Based around an intriguing real life tale featuring two of the 20th Century’s most celebrated figures, Impossible is about the escalating rivalry between escapologist/magician, Harry Houdini (very much the Derren Brown of his day) and Sir Arthur Conan Doyle, the creator of Sherlock Holmes. The two men were initially good friends, intrigued by each other’s abilities but Doyle’s belief in the supernatural (exacerbated, no doubt, by the untimely death of his son, Jack in the First World War) was at odds  with Houdini’s desire to root out fake mediums and spiritualists wherever he encountered them. It didn’t help that Doyle’s wife was herself such a spiritualist and that Doyle saw Houdini’s refusal to explain how he accomplished his own ‘supernatural’ displays as a sign that he was really covering up his evident paranormal abilities. Eventually, the feud resulted in the two men becoming bitter enemies, which they remained until Houdini’s death in 1926.
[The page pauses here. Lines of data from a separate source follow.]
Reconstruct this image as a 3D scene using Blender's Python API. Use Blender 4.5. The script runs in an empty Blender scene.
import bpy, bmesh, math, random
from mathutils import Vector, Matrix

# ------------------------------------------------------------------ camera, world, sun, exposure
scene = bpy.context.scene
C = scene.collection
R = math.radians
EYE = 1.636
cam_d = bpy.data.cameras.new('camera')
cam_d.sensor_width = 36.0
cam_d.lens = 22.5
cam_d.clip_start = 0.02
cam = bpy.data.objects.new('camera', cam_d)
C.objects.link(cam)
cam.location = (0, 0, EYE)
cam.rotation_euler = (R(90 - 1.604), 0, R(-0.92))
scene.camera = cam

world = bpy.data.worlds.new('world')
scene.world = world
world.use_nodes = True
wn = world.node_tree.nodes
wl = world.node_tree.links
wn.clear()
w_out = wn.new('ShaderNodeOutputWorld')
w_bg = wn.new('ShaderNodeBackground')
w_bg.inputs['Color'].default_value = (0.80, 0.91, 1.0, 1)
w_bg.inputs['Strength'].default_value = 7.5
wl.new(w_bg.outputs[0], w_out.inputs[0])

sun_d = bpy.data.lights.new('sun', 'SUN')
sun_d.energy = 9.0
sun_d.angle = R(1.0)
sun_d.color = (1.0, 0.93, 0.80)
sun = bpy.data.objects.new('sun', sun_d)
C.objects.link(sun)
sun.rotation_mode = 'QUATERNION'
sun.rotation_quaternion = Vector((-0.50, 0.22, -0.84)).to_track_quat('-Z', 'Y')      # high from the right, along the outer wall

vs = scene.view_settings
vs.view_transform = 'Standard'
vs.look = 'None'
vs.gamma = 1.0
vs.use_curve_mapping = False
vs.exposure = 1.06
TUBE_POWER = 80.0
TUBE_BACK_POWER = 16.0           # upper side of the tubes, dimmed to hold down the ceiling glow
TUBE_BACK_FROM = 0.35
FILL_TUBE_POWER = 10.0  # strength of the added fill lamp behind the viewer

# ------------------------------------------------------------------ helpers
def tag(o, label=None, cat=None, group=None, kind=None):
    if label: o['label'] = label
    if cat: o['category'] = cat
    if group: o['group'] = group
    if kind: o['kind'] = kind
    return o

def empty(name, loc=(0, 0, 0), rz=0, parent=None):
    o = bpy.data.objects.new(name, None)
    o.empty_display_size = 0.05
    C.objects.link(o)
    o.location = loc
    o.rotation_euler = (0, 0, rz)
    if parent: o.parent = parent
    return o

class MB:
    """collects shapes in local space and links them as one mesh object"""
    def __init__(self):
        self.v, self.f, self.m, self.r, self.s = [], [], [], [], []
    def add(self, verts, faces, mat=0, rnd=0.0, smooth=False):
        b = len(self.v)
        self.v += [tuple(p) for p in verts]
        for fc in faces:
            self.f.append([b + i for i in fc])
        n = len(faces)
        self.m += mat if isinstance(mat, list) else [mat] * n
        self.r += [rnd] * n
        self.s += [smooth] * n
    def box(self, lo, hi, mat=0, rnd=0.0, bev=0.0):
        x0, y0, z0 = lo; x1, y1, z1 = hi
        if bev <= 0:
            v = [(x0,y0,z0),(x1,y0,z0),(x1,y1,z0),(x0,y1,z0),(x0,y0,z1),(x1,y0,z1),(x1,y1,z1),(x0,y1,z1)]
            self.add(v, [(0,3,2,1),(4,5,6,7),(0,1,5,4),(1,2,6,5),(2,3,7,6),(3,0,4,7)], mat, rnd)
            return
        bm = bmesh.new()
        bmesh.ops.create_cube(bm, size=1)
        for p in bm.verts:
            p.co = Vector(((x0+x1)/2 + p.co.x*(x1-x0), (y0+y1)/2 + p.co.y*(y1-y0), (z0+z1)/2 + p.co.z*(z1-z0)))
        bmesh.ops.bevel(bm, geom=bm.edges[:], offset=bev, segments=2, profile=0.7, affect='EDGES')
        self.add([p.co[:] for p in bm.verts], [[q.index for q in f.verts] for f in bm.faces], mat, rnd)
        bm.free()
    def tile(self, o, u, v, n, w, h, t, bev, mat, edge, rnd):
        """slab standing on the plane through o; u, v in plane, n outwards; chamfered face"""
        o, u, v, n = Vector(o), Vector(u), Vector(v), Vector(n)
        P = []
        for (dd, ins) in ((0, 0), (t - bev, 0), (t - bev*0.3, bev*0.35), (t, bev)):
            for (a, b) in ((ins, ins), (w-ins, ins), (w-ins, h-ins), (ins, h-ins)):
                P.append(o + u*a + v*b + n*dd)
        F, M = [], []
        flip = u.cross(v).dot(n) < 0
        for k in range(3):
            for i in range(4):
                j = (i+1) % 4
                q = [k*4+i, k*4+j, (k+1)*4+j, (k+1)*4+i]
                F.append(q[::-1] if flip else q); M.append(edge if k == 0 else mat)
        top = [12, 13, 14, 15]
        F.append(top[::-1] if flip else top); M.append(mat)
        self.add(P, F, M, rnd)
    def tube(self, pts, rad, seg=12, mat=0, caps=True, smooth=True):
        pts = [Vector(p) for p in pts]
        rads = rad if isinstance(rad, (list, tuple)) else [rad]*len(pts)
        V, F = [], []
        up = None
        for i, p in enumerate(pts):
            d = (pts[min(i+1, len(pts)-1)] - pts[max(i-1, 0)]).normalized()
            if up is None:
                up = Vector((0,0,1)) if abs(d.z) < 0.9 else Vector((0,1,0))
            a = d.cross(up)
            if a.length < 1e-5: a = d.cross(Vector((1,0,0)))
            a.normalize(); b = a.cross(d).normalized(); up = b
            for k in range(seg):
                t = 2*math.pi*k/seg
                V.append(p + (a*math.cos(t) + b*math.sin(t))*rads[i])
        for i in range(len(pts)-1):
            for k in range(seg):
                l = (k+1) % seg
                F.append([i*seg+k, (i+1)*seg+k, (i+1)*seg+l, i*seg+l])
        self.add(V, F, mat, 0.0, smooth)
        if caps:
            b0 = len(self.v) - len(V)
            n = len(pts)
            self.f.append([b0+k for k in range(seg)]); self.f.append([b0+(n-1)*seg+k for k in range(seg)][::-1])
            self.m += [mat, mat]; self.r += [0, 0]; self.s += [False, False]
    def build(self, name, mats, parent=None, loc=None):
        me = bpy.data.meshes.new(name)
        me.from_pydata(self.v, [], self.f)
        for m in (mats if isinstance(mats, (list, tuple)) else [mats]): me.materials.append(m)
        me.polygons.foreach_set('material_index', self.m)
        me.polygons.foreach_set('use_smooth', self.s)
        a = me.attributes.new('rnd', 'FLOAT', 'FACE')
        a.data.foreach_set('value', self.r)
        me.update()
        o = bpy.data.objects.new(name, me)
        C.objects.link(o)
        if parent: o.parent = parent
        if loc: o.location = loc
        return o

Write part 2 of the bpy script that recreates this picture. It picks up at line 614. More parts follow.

Alan Cox is a confident and striking Houdini. With his exaggerated theatrical gestures and his strident personality, he convinces the audience that this is exactly how the man must have presented himself in real life. It’s nice also to see Phill Jupitus extending his range by giving us a dour, curmudgeonly Doyle, with a totally convincing Edinburgh accent. (If he got that wrong here, there would be a major problem!) There’s also some fascinating black and white cinema footage, including a reel from Willis O Brian’s groundbreaking stop-motion work for the film version of Doyle’s The Lost World, which in 1922, he playfully presented to a meeting of the Society of American Magicians as ‘psychic images of real dinosaurs.’ Many prominent magicians were completely taken in by it.

Handsomely mounted, nicely acted and with a genuinely poignant conclusion, this is definitely one to watch.